The DOs and DON’Ts of Requesting & Receiving Feedback

I want YOU for feedback!Manager feedback is one of our best options for personal and professional development. The problem is that feedback makes most of us anxious because there’s always a real chance that the feedback going to sting. We want the companies we work for to invest in our growth, but too many of us let our feedback phobia get in the way of our development. We’ve got to kick the phobia. If you really want to grow, you’ll face your fear by asking for feedback from your manager directly. I know that’s a lot easier said than done, but let’s just assume that your professional development is worth the discomfort and suck it up. To help you suck it up, here are some DOs and DON’Ts for requesting and receiving feedback: 

DO ask for feedback directly. If you want to receive extra feedback, ask for it directly and make sure that you explain that you are asking for the kind of feedback that is honest and focuses on areas that need improvement.

DON’T try to force the issue. Not all managers will be willing to give you additional feedback. Seriously. Explain that you aren’t asking for their time so you can bask in your glory — you want direct feedback on areas where he or she sees the need or possibility for improvement. Some managers still don’t want to have any more coaching conversations than are required by HR or their boss and will still turn that down. Acknowledge that you respect that and ask if they would be comfortable with you seeking feedback from other sources (e.g., another manager, a more senior employee). As long as the feedback source is someone who is familiar with your work and can provide meaningful feedback, they are a potential feedback source.

DO ask for the rough stuff. It’s important to know what you’re doing well, but its the conversations around what isn’t going well that force you to grow.

DON’T end a feedback conversation without identifying opportunities for improvement. Positive feedback is wonderful. It feels good to know we’re on the right track, hitting our goals, and meeting/exceeding expectation. But that doesn’t mean there are no opportunities to improve even further.

DO ask for feedback often. There’s always something you can be doing better. One-time feedback might help you address a few existing opportunities but it won’t put you on a broader growth path. If you want long-term growth, ask for feedback often.

DON’T forget that giving honest feedback isn’t exactly a cakewalk for your manager. If you’re not ready to have an honest conversation that involves hearing tough things , then don’t put your manager through that.

DO spare your boss the tears. Work on getting more comfortable with taking negative feedback and recognize that negative feedback doesn’t mean you are a bad person… just means you’re like the rest of us. We all have areas we can improve in. If you burst into tears when your boss gives you feedback, you’ll never really get to have a deeper conversation that will help you grow.

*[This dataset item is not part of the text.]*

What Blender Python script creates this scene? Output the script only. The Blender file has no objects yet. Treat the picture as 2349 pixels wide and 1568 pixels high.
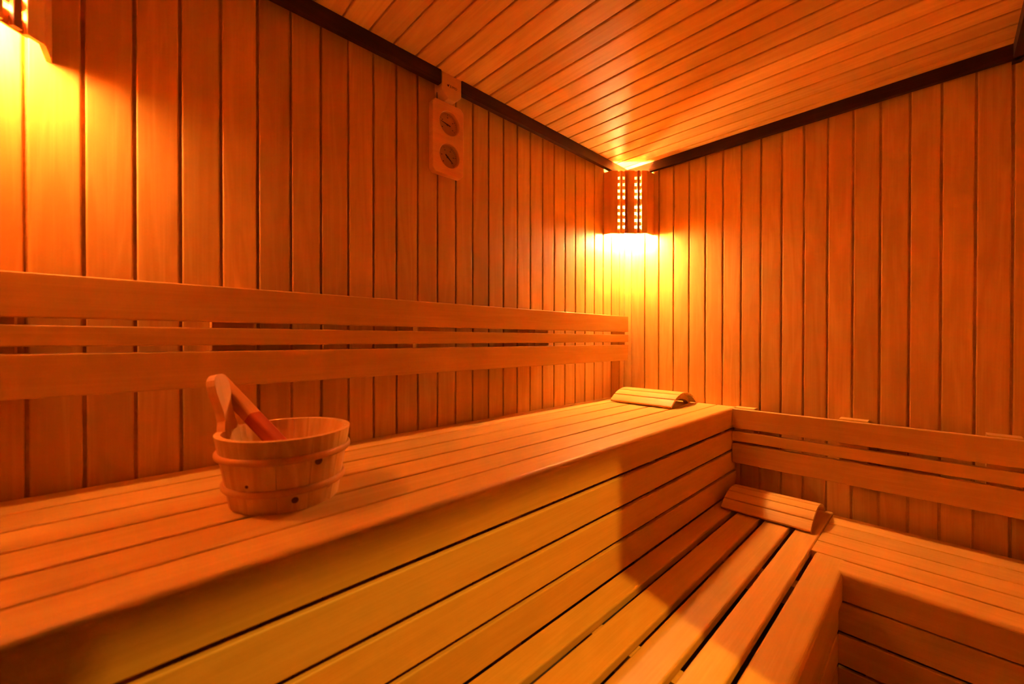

DON’T challenge what he or she has to say. This isn’t a debate. If you aren’t open to the idea that there are areas for you to improve (which means hearing less-than-glowing information), don’t put your manager through that. Hear them out and fight your urge to protest.

DO ask questions. Specifically, non-combative questions that will deepen your understanding of their perspective, soak on it and then actually use the feedback to improve.

The more you ask for and receive feedback, the more comfortable you’ll get with it. Remember that most people (bosses included) don’t like having conversations around things that have a high likelihood of making someone feel uncomfortable/unpleasant. If your boss is willing to spend their time and energy giving you this feedback, respect that this isn’t an easy conversation for them either by forgoing the tears and debate. The more honest feedback you take in and address, the more you’ll grow.